Il n’y a pas encore une basilique, mais seulement une petite chapelle privée du doge. En se renforçant, les Vénitiens ne pouvaient pas souffrir d’être soumis au pape de Rome, et à chaque fois, ils défient son autorité en tant qu’il est l’héritier de Saint Pierre, le fondateur de l’église du Vatican. Ce dont Venise a besoin, c’est d’un saint à elle, d’une relique autour de laquelle elle pourra construire sa propre église indépendante. En 829, un plan astucieux est mis en place pour récupérer le corps de Saint Marc l’Évangéliste, tout cela au nom de la religion bien sûr.
Le Doge a envoyé en mission à Alexandrie un véritable groupe de travail. Deux tribuns respectés : Bon de Malamocco et Andrea de Torcello dirigent l’expédition. Une fois arrivés en Égypte, ils feignent une visite spirituelle à l’église où le corps de Saint Marc est conservé, mais une fois laissés seuls à l’intérieur de la chapelle, ils passent à l’action. Ils récupèrent le corps sans faire de bruit et le remplacent par celui d’une autre sainte, Sainte Claudia.

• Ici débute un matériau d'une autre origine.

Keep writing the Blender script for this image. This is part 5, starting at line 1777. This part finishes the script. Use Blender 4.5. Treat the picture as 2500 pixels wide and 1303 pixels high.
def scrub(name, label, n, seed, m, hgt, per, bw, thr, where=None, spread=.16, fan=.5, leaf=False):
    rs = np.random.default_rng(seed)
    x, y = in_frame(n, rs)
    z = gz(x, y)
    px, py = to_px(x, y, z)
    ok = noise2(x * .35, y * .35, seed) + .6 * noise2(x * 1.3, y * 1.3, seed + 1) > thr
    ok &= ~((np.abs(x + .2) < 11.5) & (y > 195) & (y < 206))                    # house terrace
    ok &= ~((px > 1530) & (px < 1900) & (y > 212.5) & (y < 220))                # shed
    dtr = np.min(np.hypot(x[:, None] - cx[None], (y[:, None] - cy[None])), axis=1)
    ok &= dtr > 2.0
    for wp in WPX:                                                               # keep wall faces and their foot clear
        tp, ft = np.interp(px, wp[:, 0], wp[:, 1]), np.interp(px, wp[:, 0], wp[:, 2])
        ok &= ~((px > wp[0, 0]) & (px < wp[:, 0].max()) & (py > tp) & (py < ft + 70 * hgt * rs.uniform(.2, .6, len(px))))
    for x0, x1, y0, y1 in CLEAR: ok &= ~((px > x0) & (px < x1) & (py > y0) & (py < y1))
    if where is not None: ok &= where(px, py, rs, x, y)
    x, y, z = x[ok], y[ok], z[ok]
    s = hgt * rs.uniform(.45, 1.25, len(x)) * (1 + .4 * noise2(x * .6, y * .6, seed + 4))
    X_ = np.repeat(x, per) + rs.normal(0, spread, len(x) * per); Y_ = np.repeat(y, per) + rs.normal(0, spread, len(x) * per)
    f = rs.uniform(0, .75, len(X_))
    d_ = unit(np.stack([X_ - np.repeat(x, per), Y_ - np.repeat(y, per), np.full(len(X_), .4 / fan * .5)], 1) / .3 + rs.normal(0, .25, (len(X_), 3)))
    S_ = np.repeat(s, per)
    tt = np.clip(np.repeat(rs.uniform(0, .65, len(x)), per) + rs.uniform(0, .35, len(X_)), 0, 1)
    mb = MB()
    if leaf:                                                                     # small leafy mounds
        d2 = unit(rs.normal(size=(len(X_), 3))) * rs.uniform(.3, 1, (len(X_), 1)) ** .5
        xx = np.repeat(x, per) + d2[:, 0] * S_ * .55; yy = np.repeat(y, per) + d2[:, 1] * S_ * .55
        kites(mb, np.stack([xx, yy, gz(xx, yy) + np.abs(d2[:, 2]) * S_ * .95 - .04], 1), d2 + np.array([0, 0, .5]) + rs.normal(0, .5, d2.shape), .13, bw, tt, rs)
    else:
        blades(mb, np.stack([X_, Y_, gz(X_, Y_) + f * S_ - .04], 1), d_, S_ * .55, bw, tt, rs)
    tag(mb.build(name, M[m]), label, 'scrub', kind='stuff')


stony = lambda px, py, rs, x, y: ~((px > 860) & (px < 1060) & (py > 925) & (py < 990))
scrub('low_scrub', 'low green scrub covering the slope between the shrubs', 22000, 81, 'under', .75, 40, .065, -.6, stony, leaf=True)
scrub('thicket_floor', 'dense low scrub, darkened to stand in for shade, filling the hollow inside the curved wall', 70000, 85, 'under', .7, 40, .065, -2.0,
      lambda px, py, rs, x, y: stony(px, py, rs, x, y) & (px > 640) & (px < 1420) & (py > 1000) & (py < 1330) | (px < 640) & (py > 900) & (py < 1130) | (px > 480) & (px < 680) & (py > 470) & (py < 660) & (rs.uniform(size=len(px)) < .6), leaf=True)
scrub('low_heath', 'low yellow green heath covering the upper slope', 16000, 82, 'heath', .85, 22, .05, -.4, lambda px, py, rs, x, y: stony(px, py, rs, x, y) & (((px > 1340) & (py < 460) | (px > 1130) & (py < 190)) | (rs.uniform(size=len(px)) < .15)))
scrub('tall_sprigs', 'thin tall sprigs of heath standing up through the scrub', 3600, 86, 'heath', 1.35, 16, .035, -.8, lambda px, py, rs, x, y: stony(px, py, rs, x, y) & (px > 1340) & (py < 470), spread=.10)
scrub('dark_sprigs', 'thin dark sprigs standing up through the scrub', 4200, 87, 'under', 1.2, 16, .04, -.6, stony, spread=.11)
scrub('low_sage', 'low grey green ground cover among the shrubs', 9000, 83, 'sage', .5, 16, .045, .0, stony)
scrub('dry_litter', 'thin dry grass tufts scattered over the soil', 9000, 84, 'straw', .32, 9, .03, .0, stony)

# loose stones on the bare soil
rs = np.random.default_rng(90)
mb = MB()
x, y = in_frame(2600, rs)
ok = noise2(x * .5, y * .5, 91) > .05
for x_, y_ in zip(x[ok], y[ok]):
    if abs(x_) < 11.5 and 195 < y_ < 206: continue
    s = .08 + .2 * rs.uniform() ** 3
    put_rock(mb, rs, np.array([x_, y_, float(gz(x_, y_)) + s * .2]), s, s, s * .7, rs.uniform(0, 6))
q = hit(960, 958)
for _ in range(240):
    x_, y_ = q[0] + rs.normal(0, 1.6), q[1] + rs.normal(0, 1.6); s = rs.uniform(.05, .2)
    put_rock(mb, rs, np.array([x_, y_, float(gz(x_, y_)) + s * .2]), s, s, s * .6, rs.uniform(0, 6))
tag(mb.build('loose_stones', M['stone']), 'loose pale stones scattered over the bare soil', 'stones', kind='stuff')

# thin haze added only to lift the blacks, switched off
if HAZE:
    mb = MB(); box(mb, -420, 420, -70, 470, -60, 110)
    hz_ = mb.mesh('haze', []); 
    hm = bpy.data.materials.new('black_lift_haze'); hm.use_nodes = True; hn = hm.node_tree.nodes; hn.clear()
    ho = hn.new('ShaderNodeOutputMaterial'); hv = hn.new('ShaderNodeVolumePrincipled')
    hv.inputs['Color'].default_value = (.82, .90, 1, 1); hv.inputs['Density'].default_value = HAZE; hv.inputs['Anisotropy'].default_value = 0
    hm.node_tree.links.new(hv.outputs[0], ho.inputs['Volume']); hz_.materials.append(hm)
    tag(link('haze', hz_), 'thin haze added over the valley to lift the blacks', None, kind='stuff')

Jusqu’ici tout va bien, et ils se dépêchent donc de transporter le butin caché dans un coffre sur le bateau. Cependant, juste avant de quitter le port, les gardes musulmans souhaitent inspecter le navire pour des raisons de sécurité. Après un minutieux contrôle, ils atteignent le conteneur dans lequel le corps de saint Marc est caché sous des pièces de viande de porc, impie pour tous musulmans. Les gardes enlèvent le couvercle, regardent à l’intérieur et se mettent immédiatement à crier d’un ton terrifié « Kazir, Kazir » signifiant « Porc, Porc ! ». Une fois l’agitation retombée, le groupe vénitien est autorisé à quitter le port, et après une violente tempête en mer, ils rentrent finalement à Venise, où ils sont accueillis comme des héros majestueux qui ont pu ramener St. Marc même si, il faut le dire, à ce jour, personne ne sait exactement où se trouve son corps.